Ethiopia has clinched a US$1 billion funding package from the World Bank to accelerate its sweeping economic-reform agenda and spur growth, the Ministry of Finance announced on Friday.
Posted via the ministry’s official Facebook page, the statement said the support will come as a blend of highly-concessional loans and grants. Funds are earmarked to:
- Stabilise the financial sector,
- Sharpen trade competitiveness, and
- Bolster domestic revenue mobilisation.
World Bank officials in Addis Ababa have not yet issued a comment detailing the facility’s terms or sectoral breakdown.
Broader reform context
- IMF programme: On Tuesday the IMF executive board completed its latest review of Ethiopia’s US$3.4 billion Extended Credit Facility / Extended Fund Facility arrangement, releasing a further US$262 million disbursement.

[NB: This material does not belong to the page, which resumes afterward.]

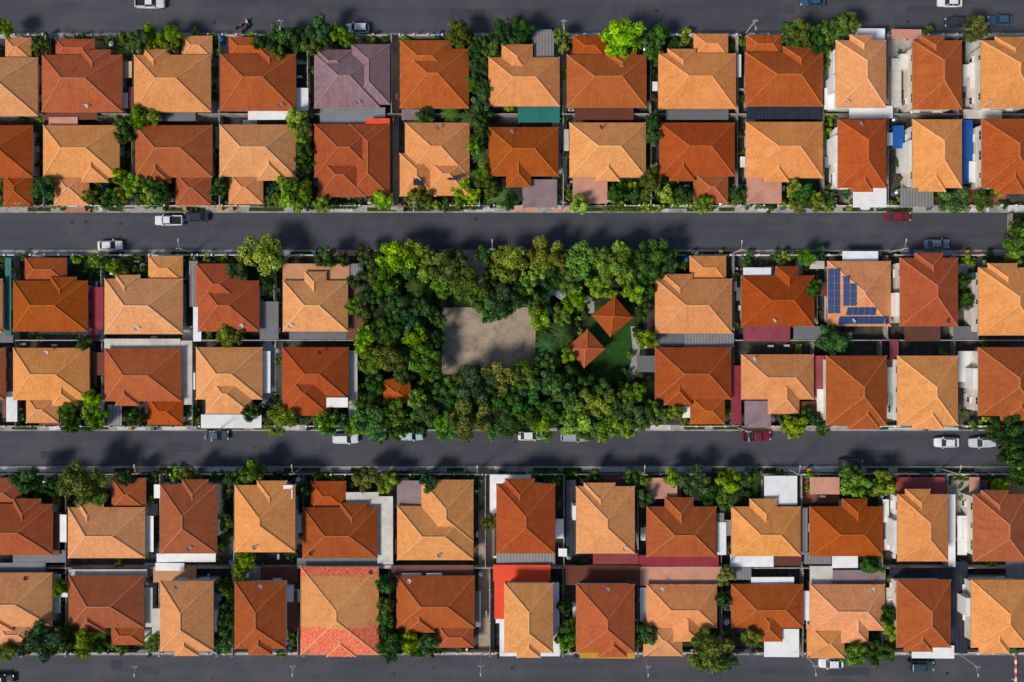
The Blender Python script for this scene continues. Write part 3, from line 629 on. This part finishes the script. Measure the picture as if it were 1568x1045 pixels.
for t in TL.replace('\n','').split(';'):
    q=t.split(',')
    if len(q)<3: continue
    tree(float(q[0])+R.uniform(-1,1),float(q[1])+R.uniform(-1,1),float(q[2]),kk[q[3] if len(q)>3 else ''])
def inside(x,y,marg=0):
    for q in HW:
        m_=q[2]
        if m_[0]-marg<x<m_[2]+marg and m_[1]-marg<y<m_[3]+marg: return True
        w_=q[5]
        if w_ and w_[0]<x<w_[2] and w_[1]<y<w_[3]: return True
    for s in SL:
        if s[0]<x<s[2] and s[1]<y<s[3]: return True
    return False
def scatter(n,r0,r1,marg,front,rows=None):
    cnt=0; tries=0
    while cnt<n and tries<n*30:
        tries+=1
        rw=R.choice(rows or list(fr)); ya,yb=fr[rw]; x=R.uniform(-10,1560)
        y=R.uniform(ya,ya+32) if (rw in 'ACE' and R.random()<front) else (R.uniform(yb-34,yb) if rw in 'BDF' and R.random()<front else R.uniform(ya,yb))
        if inside(x,y,marg) or 595<x<614 and y<325 or 732<x<760 and y>715 or 545<x<985 and rw in 'CD': continue
        if 1360<x and R.random()<.6: continue
        tree(x,y,R.uniform(r0,r1)); cnt+=1
scatter(680,4,9.5,1,.68); scatter(130,9,12.9,4,.7); scatter(45,13,17,6,.95); scatter(120,6,11,2,.4,['A','B'])
cnt=0
while cnt<190:
    x=R.uniform(552,985); y=R.uniform(392,655)
    if 672<x<825 and 466<y<578 or 900<x<976 and 465<y<585 or 880<x<918 and 512<y<558 or 585<x<633 and 578<y<624: continue
    tree(x,y,R.uniform(6,12)); cnt+=1
def hedge(r,zh=1.3,k=0):
    x0,y0,x1,y1=rectw(r); L=[]; step=.55; x=x0
    while x<=x1:
        y=y0
        while y<=y1:
            L.append((np.array([x+R.uniform(-.1,.1),y+R.uniform(-.1,.1),zh-.4+R.uniform(-.1,.1)]),.5)); y+=step
        x+=step
    me=leafmesh('hedge',L[:160],38,.12,LM[k]); o=bpy.data.objects.new('clipped_hedge',me); sc.collection.objects.link(o)
for r,k in (((925,317,1010,323),0),((1195,42,1262,56),1),((815,722,885,728),0),((640,314,738,320),1),((215,190,240,194),2),((600,722,650,727),1),((1190,388,1250,394),1),((480,314,545,319),1),((1448,728,1484,731),0),((100,652,150,657),1)): hedge(r,1.3,k)
# ---------------------------------------------------------------- vehicles
M['tyre']=simple('tyre_rubber',(.02,.02,.02),.9); M['lampw']=simple('headlamp',(.7,.7,.65),.2); M['lampr']=simple('tail_lamp',(.4,.01,.01),.3)
def paint(c):
    m,nt,b=newmat('car_paint'); g=N(nt,'ShaderNodeNewGeometry').outputs['Position']
    nt.links.new(ramp(nt,noise(nt,g,2,4),[(.3,sc3(c,.85)),(.7,sc3(c,1.05))]),b.inputs['Base Color']); b.inputs['Roughness'].default_value=.28; b.inputs['Coat Weight'].default_value=.4; return m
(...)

- Policy milestones: The IMF-supported roadmap includes last year’s flotation of the birr, steps to liberalise key industries, and pledges to deepen fiscal transparency.
- Next hurdles: Washington-based IMF staff underscored the need to streamline the foreign-exchange market, raise tax revenues, secure external debt sustainability, and deliver fuller budget disclosure.
The fresh World Bank envelope, combined with ongoing IMF backing, is expected to give Addis Ababa critical liquidity and policy space as it navigates currency reform, private-sector opening and post-conflict reconstruction.